7D Media 2017
Bleeding in black-and-white, imaginary movie explodes into space – and time.
The idea of soundtracking a non-existent film can’t be deemed original, but that doesn’t mean there’s no original means to approach the task. When alumni of Robert Fripp’s Guitar Craft seminars get involved in it, chances are the results will be rather riveting, if not commonly palatable. Helmed by multi-instrumentalist Richard Sylvarnes, who has a real directorial credit to his name, ZXE’s music is cerebral yet full of intrigue, the band’s flight of fantasy convoluted and full of spark and quirk.

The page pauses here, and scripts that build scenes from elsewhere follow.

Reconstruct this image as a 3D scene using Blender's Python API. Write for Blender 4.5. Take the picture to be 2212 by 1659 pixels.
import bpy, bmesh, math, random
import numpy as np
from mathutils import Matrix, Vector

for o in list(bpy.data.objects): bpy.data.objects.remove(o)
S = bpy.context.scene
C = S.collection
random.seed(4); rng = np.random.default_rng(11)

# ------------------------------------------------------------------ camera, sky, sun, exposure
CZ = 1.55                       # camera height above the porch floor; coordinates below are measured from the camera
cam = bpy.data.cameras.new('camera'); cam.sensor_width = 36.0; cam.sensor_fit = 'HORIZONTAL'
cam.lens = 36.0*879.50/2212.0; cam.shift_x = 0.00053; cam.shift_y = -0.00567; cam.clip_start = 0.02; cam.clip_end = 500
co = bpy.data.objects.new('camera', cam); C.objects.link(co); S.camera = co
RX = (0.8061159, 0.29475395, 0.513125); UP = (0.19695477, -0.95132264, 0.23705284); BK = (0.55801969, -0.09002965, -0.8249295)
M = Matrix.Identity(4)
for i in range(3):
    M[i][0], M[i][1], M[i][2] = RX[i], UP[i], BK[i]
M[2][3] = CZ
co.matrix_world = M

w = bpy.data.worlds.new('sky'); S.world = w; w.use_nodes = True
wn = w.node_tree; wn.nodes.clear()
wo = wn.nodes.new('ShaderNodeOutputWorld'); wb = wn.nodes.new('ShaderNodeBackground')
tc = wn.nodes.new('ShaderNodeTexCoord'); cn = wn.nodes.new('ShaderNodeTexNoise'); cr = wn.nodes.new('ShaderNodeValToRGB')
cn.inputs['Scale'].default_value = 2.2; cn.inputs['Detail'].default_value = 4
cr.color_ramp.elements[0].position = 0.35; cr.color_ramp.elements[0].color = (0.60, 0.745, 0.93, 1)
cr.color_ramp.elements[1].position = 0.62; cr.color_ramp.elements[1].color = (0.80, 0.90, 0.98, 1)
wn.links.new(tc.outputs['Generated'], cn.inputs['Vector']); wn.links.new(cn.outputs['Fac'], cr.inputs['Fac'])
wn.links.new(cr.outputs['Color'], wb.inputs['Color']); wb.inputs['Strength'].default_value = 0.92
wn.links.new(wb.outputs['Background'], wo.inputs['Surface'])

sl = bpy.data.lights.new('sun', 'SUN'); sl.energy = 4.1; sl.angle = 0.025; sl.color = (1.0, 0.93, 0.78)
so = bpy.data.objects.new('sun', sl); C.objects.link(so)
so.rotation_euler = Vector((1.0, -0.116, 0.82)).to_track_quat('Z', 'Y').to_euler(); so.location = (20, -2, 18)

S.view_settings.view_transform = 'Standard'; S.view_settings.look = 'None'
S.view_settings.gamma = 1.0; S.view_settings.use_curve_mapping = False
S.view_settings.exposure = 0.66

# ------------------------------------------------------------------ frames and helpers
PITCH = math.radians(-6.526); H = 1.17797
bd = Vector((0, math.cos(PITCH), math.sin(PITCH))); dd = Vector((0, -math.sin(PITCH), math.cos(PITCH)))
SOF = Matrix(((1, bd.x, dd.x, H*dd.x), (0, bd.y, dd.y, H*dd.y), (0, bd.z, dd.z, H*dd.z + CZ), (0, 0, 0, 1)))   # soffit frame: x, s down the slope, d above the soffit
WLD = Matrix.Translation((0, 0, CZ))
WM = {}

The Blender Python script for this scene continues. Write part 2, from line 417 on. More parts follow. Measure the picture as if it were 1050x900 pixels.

While the introductory noise of “And Now This…” may signal the baring of a raw, bluesy nerve, which will come to the fore in “LED” as a heavy rifferama – caught in a crossfire of Pietro Russino and Tony Geballe’s guitars – it’s actually a storm before the calm. This serenity is sprinkled, dewdrops-way, over “Events In A Field” whose crystalline piano chords and looming loops erect an ethereal temple of nature – its ever-intensifying image welcoming steps for a rhythm – to be reflected in “(The Cathedral Of All Saints)” where celestial organ is possessed with sci-fi demons.
The most disturbing of all is “Schizoid” – a child’s reciting of KING CRIMSON lyrics immersed in the electric violin-fueled nightmare – yet, contradicting its own title, the epic “Accident” is strangely uneventful: abstract, hazy layers of space throb where a disembodied voice meanders between sonic orbits until guitars’ squeal brings solar fire to the picture. The nebulous sounds behind “Ghost” perfectly convey this cut’s spectral gist, though, but the short “Natron 40” infuses the flow with a mirage-like groove.
Unlike the preceding pieces, funky tickles of “Kapital” give way to an orchestral wave to envelop that robotic spoken word and process a Marxian axiom into martian, motorik shadow of a rhythm, kissed with six-string magic and electronic effects; in this context, the expansive dance that is “Vox Populi” feels only logical, its tumult completing the overall noise picture yet letting strands of folk drone to seep in. Regular multiplication, equating the ensemble’s name to zero, wouldn’t work here; it takes going beyond the obvious to grasp the logic of it – and the effort is worth the trouble.